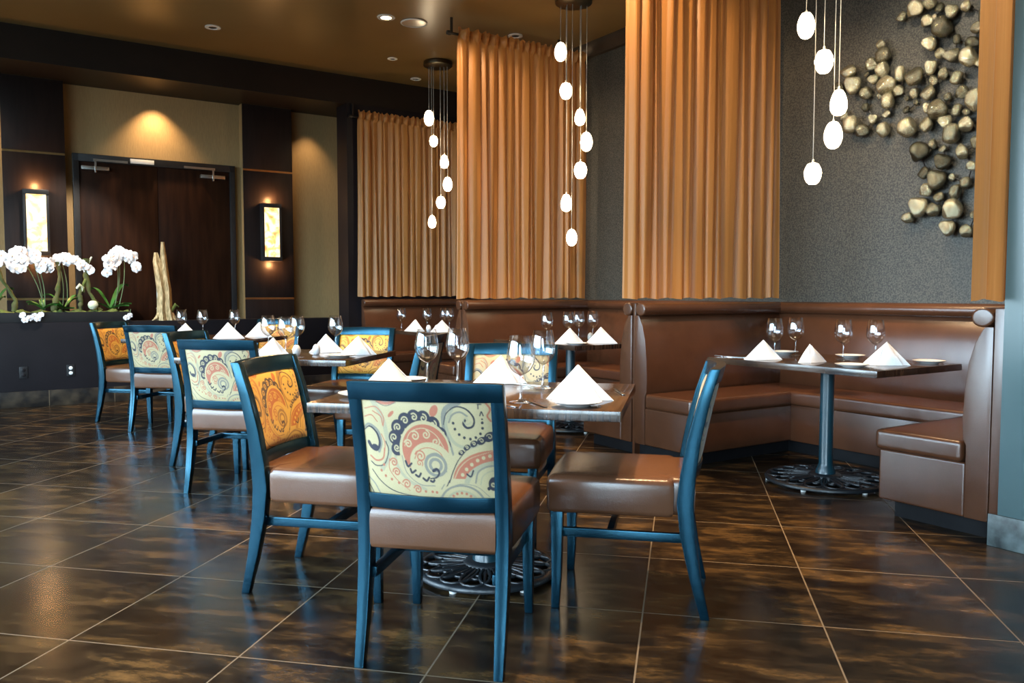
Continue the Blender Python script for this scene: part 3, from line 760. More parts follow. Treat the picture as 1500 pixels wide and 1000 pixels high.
# booth under the sculpture
glass(*rxy(4.28, 3.46), 'wine glass behind the first napkin in the booth under the sculpture')
glass(*rxy(4.54, 3.50), 'second wine glass from the left in the booth under the sculpture')
glass(*rxy(4.45, 3.08), 'third wine glass from the left in the booth under the sculpture')
glass(*rxy(4.55, 2.93), 'wine glass behind the largest napkin in the booth under the sculpture')
napkin(*rxy(4.10, 3.40), .1, 'napkin pyramid by the cutlery in the booth under the sculpture', ZT, .95)
napkin(*rxy(4.18, 3.10), .5, 'small napkin pyramid in the middle of the booth table under the sculpture', ZT, .85)
napkin(*rxy(4.36, 2.74), -.1, 'large napkin pyramid at the right of the booth table under the sculpture', ZT, 1.05)
plate(*rxy(4.62, 3.65), 'white plate behind two wine glasses in the booth under the sculpture')
plate(*rxy(4.70, 3.20), 'white plate in the middle between wine glasses in the booth under the sculpture')
plate(*rxy(4.10, 2.78), 'white plate in front of the largest napkin in the booth under the sculpture')
plate(*rxy(4.70, 2.68), 'white plate alone at the right edge of the booth table under the sculpture')
cutlery(FK, *rxy(4.08, 3.64), 1.2, 'steel fork at the left end of the booth table under the sculpture')
# middle booth
glass(*rxy(4.08, 5.68), 'wine glass seen over the front table glasses, leftmost in the middle booth')
glass(*rxy(4.37, 5.76), 'second wine glass from the left in the middle booth')
glass(*rxy(4.58, 5.88), 'third wine glass from the left in the middle booth')
glass(*rxy(4.66, 5.78), 'fourth wine glass, rightmost in the middle booth')
napkin(*rxy(4.08, 5.36), .2, 'napkin pyramid left of the grey shaker in the middle booth')
napkin(*rxy(4.33, 5.25), -.1, 'napkin pyramid right of the grey shaker in the middle booth', ZT, 1.05)
plate(*rxy(4.03, 5.20), 'white plate on the front edge of the middle booth table')
gs = make_shaker(M['grey_china'])
place_at(gs, (*rxy(4.46, 5.56), ZT), 0, 'grey egg shaped shaker between the napkins in the middle booth')
# booth by the shortest curtain
glass(*rxy(3.97, 8.30), 'lone wine glass left of the napkins in the booth by the shortest curtain')
glass(*rxy(4.20, 8.13), 'wine glass over the shakers in the booth by the shortest curtain')
glass(*rxy(4.42, 8.13), 'left one of two close wine glasses, booth by the shortest curtain')
glass(*rxy(4.40, 7.98), 'right one of two close wine glasses, booth by the shortest curtain')
napkin(*rxy(4.02, 8.08), -.2, 'napkin pyramid left of the shakers, booth by the shortest curtain')
napkin(*rxy(4.18, 7.75), .2, 'napkin pyramid right of the shakers, booth by the shortest curtain')
dup(sh, (*rxy(4.10, 7.90), ZT), 0, 'white egg shaped shaker, left of two in the booth by the shortest curtain')
dup(sh, (*rxy(4.18, 7.86), ZT), 0, 'white egg shaped shaker, right of two in the booth by the shortest curtain')

# ------------------------------------------------------------------ booths
UF = 3.97
def booth(v0, v1, label):
    """U-shaped banquette between the dividers at v0 and v1, open towards -u"""
    W = v1 - v0
    t = thing('booth_banquette', RM(UF, v0), A45, label, 'booth', 'leather booths along the flecked wall')
    D = UW - UF - .006                                  # depth to the wall
    prof = [(0, .09), (.112, .09), (.112, .44), (.128, .47), (.132, .56), (.126, .70), (.110, .84), (.082, .94), (.050, 1.00), (.040, 1.015), (0, 1.015)]
    roll = [(.052 + .052 * math.cos(q), 1.058 + .047 * math.sin(q)) for q in [2 * PI * i / 16 for i in range(16)]]
    sw = .58                                     # side seat to inner edge
    def cushion(pts_fn, name):
        return pts_fn
    # side backs along x (u), depth direction +y from v0 or -y from v1
    for s, y0 in ((1, .0), (-1, W)):
        P = [(y0 + s * d, z) for d, z in prof]; R_ = [(y0 + s * (d + .002), z) for d, z in roll]
        MB().prism(P, 'x', 0, D - .05).build('backrest', M['leather'], t, bevel=.006, angle=35)
        MB().prism(R_, 'x', 0, D - .05).build('head_roll', M['leather'], t, bevel=.012, seg=3, angle=50)
        a, b = sorted((y0 + s * .112, y0 + s * (sw - .02)))
        MB().box(.0, D - .12, a, b, .09, .355).build('bench_base', M['leather'], t, bevel=.012, seg=3)
        a, b = sorted((y0 + s * .125, y0 + s * sw))
        MB().box(-.015, D - .12, a, b, .355, .46).build('seat_cushion', M['leather'], t, bevel=.028, seg=4, angle=60)
        a, b = sorted((y0 + s * .0, y0 + s * (sw - .08)))
        MB().box(.06, D - .05, a, b, 0, .09).build('toe_kick', M['toe'], t)
    P = [(D - d, z) for d, z in prof]; R_ = [(D - d - .002, z) for d, z in roll]
    MB().prism(P, 'y', .02, W - .02).build('backrest', M['leather'], t, bevel=.006, angle=35)
    MB().prism(R_, 'y', .02, W - .02).build('head_roll', M['leather'], t, bevel=.006, angle=50)
    MB().box(1.03, D - .11, sw - .02, W - sw + .02, .09, .355).build('bench_base', M['leather'], t, bevel=.006)
    MB().box(1.005, D - .12, sw - .03, W - sw + .03, .355, .46).build('seat_cushion', M['leather'], t, bevel=.028, seg=4, angle=60)
    MB().box(1.09, D - .11, sw - .08, W - sw + .08, 0, .09).build('toe_kick', M['toe'], t)
    return t
booth(1.96, 4.445, 'brown leather booth under the pebble sculpture')
booth(4.475, 6.935, 'brown leather booth in the middle, between the two taller curtains')
booth(6.965, 9.425, 'brown leather booth beside the shortest curtain and the charcoal wall stub')
for k, (a, b) in enumerate(((1.90, 1.955), (4.448, 4.472), (6.938, 6.962), (9.428, 9.455))):
    struct('wall_divider_%d' % (k + 1), MB().box(UF + (.012 if k else -.0), UW, a, b, 0, 1.10), M['leather'], label='low leather clad divider between booths', bevel=.002)

# ------------------------------------------------------------------ curtains
def curtain(u0, u1, v, z0, z1, wl, amp, seed, label):
    r = random.Random(seed); NU, NZ = 560, 40
    ph = [0]; 
    # irregular pleats: cumulative phase with random local wavelength
    steps = []; w = wl
    for i in range(NU):
        if i % 18 == 0: w = wl * r.uniform(.65, 1.5)
        ph.append(ph[-1] + 2 * PI * (u1 - u0) / NU / w)
    knots = [r.uniform(.6, 1.25) for _ in range(NU // 20 + 3)]
    def am(i): q = i / 20; k = int(q); f = q - k; return knots[k] * (1 - f) + knots[k + 1] * f
    zs = [0, .012, .03] + [.06 + .86 * k / (NZ - 12) for k in range(NZ - 11)] + [.945, .952, .958, .962, .968, .976, .985, .993, 1.0]
    Hh = z1 - z0
    vs = []; n = NU + 1
    zsx = sorted(set(zs))
    # header band is 8 cm tall whatever the drop
    hb = .105 / Hh
    zsx = [q for q in zsx if q < 1 - 2 * hb] + [1 - 1.9 * hb, 1 - 1.5 * hb, 1 - 1.2 * hb, 1 - hb, 1 - .85 * hb, 1 - .65 * hb, 1 - .4 * hb, 1 - .2 * hb, 1.0]
    for q in zsx:
        z = z0 + Hh * q; top = (1 - q) / hb
        for i in range(n):
            u = u0 + (u1 - u0) * i / NU
            p = ph[i]
            fold = -(1.9 * abs(math.sin(.5 * p)) ** .75 - 1.1) + .30 * math.sin(.37 * p + seed) + .12 * math.sin(1.9 * p + 1)
            a = amp * am(i)
            drift = .012 * math.sin(2.2 * q + .35 * p) 
            if top > 1.0:
                k = min(1, (top - 1) / 1.2); y = a * (.45 + .55 * k) * fold + drift
                x = u + .010 * math.sin(p * .5 + 3 * q)
            else:
                k = 1 - abs(2 * top - 1)
                y = a * (.5 + 1.3 * k) * math.sin(p + .9 * top) * 1.2 + .35 * a * math.sin(2.7 * p)
                x = u + .024 * k * math.sin(p + 1.2)
            zz = z + (.007 * math.sin(p * .5 + seed) if q < .01 else 0) + (.012 * math.sin(1.3 * p) if q > .999 else 0)
            # loose edges hang a little out
            vs.append((x + (.02 * (1 - q) * (-1 if i < 30 else 1) if i < 4 or i > NU - 4 else 0), y, zz))
    m = len(zsx)
    fs = [(k * n + i, k * n + i + 1, (k + 1) * n + i + 1, (k + 1) * n + i) for k in range(m - 1) for i in range(NU)]
    o = MB(); o.add(vs, fs)
    ob = o.build('curtain', M['curtain'], angle=80)
    ob.location = RM(0, v, 0); ob.rotation_euler = (0, 0, A45)
    tag(ob, label, 'curtain', 'copper satin curtains above the dividers')
    return ob
curtain(3.93, 5.46, 9.375, 1.135, 3.37, .085, .022, 3, 'shortest copper curtain, hanging below the dark soffit')
curtain(3.93, 5.46, 6.93, 1.125, 3.70, .095, .024, 5, 'tall copper curtain with ruffled top behind the longest pendant cluster')
curtain(3.90, 5.50, 4.45, 1.135, 3.74, .115, .028, 9, 'broad copper curtain running out of the picture top, over the front divider')
curtain(3.73, 5.48, 1.925, 1.14, 3.74, .12, .011, 12, 'narrow strip of copper curtain beside the blue grey wall')
def rod(v, z, label):
    t = thing('curtain_rod', RM(3.86, v, z), A45, label, 'curtain rod', 'black curtain rods')
    MB().tube([(0, 0, 0), (UW - 3.86 - .01, 0, 0)], .013, 10).build('rod', M['rod'], t)
    MB().lathe([(0, -.03), (.02, -.02), (.024, 0), (.02, .02), (0, .03)], 14).build('finial', M['rod'], t).rotation_euler = (0, PI / 2, 0)
    return t
def hanger(t, top, us):
    for x in us:
        MB().box(x - .012, x + .012, -.006, .006, 0, top).build('ceiling_bracket', M['rod'], t)
hanger(rod(9.435, 3.30, 'black curtain rod carrying the shortest curtain'), .158, (.03, 1.3))
hanger(rod(6.985, 3.65, 'black curtain rod with end bracket over the tall ruffled curtain'), .148, (.03, 1.3))

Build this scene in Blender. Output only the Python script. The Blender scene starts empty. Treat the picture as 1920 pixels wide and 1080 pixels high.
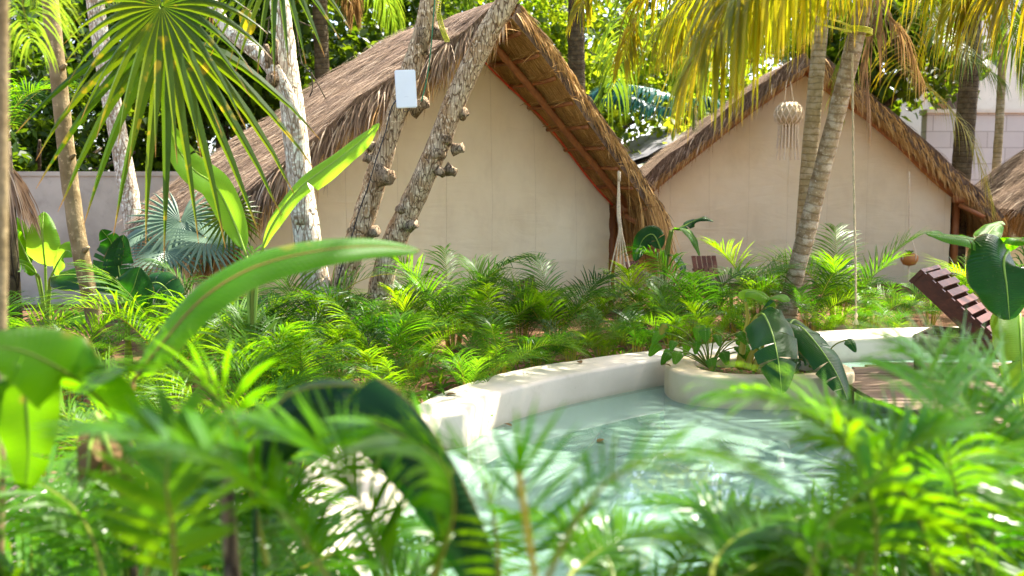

* * * *

GOAL
Return every line of the preceding records in which the word "script" appears.

FINAL RESULT
Continue the Blender Python script for this scene: part 3, from line 760. More parts follow. Treat the picture as 1500 pixels wide and 1000 pixels high.
Build this scene in Blender. Output only the Python script. The Blender scene starts empty. Treat the picture as 1920 pixels wide and 1080 pixels high.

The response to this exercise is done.